Und das sagt der Sprecher Putins:

Russland bedauert die Verhängung neuer EU-Sanktionen gegen Moskau und die Sanktionssprache der Europäer als Ganzes. Das erklärte Dmitri Peskow, Sprecher von Russlands Präsident Wladimir Putin, am Donnerstag in der tadschikischen Hauptstadt Duschanbe.

„Diese und auch früher verhängte Sanktionen sind nach unserer Ansicht gesetzwidrig… Die am Donnerstag getroffene Entscheidung der EU, neue Sanktionen in Kraft zu setzen, ist absolut unverständlich vor dem Hintergrund der Anstrengungen, die Russland ausgehend von Friedensinitiativen des Präsidenten Putin in den letzten Tagen ergreift, um das Blutvergießen einzustellen und den Konflikt im Südosten der Ukraine mit friedlichen Mitteln beizulegen“, sagte Peskow.

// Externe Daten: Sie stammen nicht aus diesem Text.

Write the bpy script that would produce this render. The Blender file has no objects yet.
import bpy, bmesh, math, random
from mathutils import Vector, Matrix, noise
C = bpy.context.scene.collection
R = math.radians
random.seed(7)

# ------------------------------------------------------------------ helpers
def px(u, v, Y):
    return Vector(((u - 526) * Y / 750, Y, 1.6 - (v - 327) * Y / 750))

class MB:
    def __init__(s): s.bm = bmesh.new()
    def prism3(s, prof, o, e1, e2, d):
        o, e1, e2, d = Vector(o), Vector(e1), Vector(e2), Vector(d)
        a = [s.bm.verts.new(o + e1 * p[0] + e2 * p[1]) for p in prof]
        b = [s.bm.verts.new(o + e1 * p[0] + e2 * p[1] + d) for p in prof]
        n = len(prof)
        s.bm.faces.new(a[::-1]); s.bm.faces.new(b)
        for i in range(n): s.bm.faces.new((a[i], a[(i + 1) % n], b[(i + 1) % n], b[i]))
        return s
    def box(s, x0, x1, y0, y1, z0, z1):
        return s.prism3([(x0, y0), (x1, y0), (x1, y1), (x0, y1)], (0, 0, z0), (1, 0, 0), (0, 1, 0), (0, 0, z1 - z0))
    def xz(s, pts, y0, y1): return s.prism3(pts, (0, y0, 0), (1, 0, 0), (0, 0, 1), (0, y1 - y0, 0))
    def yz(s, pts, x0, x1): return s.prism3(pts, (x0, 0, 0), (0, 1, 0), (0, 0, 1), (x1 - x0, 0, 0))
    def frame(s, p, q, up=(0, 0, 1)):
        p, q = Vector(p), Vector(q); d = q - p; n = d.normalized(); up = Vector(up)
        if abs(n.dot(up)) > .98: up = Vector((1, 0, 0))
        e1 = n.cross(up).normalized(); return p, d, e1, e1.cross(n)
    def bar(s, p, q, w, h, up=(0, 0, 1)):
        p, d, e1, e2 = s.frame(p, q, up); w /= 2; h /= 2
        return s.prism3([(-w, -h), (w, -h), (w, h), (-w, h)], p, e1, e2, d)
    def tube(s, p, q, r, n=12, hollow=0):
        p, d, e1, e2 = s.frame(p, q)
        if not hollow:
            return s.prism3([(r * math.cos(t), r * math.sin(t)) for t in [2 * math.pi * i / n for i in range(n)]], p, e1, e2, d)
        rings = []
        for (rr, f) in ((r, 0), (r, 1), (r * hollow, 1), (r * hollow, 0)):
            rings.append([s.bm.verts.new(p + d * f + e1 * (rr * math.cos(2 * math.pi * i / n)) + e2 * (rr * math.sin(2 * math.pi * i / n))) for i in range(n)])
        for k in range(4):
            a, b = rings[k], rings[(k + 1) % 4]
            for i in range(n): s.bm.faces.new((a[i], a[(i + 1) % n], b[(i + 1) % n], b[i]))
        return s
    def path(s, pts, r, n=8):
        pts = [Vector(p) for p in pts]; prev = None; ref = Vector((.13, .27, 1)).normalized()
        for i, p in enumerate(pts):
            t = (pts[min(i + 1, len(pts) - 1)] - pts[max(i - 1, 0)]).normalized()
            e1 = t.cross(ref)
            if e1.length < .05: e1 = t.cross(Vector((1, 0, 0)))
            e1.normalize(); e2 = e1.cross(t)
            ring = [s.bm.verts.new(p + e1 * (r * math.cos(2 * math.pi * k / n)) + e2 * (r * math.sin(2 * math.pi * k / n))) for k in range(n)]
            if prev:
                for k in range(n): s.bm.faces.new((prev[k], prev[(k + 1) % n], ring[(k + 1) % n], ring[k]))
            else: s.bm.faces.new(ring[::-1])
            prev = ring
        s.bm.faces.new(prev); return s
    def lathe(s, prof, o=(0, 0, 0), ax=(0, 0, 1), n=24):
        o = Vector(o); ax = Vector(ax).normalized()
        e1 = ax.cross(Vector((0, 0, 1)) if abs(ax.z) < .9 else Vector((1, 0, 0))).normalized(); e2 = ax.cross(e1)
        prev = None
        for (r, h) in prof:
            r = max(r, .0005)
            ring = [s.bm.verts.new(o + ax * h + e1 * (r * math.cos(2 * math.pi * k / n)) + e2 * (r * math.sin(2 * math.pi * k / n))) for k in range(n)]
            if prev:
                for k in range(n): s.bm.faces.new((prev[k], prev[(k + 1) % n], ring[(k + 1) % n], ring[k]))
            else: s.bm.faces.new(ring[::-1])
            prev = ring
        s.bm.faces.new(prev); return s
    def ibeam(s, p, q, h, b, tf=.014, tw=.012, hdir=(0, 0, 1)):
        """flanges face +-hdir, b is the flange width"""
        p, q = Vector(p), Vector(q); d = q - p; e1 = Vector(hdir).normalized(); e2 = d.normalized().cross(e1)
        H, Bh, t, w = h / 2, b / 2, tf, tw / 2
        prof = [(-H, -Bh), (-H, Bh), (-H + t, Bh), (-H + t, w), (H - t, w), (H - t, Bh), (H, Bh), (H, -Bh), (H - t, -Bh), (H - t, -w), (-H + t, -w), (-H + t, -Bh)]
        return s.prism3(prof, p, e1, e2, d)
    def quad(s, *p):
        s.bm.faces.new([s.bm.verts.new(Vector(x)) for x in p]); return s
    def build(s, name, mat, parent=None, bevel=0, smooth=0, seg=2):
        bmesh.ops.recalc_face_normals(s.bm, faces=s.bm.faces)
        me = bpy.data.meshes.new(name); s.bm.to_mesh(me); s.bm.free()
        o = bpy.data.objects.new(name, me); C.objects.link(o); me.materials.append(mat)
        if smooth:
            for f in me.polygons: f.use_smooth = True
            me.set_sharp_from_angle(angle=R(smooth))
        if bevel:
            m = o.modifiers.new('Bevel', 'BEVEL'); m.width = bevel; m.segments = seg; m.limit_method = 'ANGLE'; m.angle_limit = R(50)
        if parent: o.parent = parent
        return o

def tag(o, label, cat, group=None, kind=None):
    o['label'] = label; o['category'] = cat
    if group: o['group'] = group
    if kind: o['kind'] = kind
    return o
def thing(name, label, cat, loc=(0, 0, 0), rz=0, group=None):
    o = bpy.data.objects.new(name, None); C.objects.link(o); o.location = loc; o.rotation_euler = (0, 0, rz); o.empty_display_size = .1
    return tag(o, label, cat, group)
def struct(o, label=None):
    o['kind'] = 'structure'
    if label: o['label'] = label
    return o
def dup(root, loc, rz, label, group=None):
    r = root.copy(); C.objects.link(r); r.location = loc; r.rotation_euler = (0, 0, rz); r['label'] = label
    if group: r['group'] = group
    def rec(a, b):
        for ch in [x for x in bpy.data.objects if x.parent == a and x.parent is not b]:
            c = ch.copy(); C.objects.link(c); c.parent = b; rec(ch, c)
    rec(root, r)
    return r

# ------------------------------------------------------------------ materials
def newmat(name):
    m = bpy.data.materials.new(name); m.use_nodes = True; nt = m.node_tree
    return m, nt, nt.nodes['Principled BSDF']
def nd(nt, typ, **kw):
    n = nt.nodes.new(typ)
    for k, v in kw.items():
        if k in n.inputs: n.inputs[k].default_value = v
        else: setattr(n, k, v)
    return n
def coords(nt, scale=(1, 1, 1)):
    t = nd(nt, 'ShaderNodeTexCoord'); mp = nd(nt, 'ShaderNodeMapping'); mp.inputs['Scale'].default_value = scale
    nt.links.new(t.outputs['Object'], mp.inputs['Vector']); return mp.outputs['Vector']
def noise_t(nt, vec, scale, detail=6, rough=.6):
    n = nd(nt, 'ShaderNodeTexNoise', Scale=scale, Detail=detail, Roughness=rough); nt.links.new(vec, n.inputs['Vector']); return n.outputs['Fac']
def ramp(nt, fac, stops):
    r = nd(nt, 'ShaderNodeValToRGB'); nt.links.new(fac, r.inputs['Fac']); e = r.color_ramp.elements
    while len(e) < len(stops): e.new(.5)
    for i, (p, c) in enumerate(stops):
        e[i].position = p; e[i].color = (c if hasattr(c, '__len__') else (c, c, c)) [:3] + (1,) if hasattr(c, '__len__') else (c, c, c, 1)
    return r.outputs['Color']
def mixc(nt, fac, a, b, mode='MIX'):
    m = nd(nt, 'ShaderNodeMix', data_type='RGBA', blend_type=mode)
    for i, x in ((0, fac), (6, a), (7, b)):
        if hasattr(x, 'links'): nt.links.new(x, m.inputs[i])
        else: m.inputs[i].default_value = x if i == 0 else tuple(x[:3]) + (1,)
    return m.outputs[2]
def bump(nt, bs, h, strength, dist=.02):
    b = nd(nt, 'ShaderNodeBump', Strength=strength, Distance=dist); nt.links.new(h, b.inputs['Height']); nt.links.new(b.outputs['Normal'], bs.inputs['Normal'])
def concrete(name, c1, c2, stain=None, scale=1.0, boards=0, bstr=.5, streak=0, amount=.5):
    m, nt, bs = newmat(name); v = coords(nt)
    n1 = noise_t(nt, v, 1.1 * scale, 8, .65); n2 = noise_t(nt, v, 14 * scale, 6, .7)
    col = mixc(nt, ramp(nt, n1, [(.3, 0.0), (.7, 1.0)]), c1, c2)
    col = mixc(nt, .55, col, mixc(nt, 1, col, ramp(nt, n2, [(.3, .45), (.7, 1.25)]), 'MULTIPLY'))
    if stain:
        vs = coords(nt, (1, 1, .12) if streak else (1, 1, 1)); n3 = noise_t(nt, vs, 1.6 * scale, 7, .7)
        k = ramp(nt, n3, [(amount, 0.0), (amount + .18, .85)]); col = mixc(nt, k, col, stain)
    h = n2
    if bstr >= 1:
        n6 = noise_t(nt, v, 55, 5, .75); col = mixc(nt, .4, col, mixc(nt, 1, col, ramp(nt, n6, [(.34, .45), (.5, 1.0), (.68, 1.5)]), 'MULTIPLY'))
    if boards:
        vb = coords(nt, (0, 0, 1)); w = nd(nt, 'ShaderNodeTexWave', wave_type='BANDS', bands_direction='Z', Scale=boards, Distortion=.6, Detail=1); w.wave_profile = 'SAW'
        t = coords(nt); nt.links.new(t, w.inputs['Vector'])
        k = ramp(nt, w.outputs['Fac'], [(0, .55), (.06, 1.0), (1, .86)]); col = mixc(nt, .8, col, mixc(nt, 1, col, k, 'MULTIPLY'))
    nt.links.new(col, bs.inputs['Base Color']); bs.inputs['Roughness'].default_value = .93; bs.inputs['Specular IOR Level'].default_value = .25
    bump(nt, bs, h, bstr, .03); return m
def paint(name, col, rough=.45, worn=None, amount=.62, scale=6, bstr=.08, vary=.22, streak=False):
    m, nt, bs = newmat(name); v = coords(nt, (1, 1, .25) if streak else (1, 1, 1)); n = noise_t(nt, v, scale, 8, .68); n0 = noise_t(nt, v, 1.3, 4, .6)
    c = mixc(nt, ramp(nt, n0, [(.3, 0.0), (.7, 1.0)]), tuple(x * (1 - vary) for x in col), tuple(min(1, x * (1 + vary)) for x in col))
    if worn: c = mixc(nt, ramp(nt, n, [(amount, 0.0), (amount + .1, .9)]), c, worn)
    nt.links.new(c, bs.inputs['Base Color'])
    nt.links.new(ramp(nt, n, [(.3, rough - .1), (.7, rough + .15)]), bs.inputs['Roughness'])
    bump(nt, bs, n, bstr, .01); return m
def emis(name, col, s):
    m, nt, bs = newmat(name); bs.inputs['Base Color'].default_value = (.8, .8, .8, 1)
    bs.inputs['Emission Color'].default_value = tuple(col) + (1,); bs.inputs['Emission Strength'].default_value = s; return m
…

„Statt einen tatkräftigen Beitrag zur friedlichen Regelung zu leisten, sprechen die EU-Länder weiter die Sanktionssprache. Uns liegt es klar auf der Hand, dass Brüssel die reale Sachlage in der Donbass-Region nicht sieht oder beharrlich nicht sehen und sich nicht über Schritte informieren will, die die Seiten zur Beilegung (des Konflikts) unternehmen… Trotz fehlender konstruktiver Elemente in der Position Brüssels wird Moskau auch weiter alles in seinen Kräften Stehende tun, um zur Realisierung des ausgehandelten Friedensplanes und zur Stabilisierung der Lage im Südosten der Ukraine als Ganzes beizutragen“, betonte der Sprecher.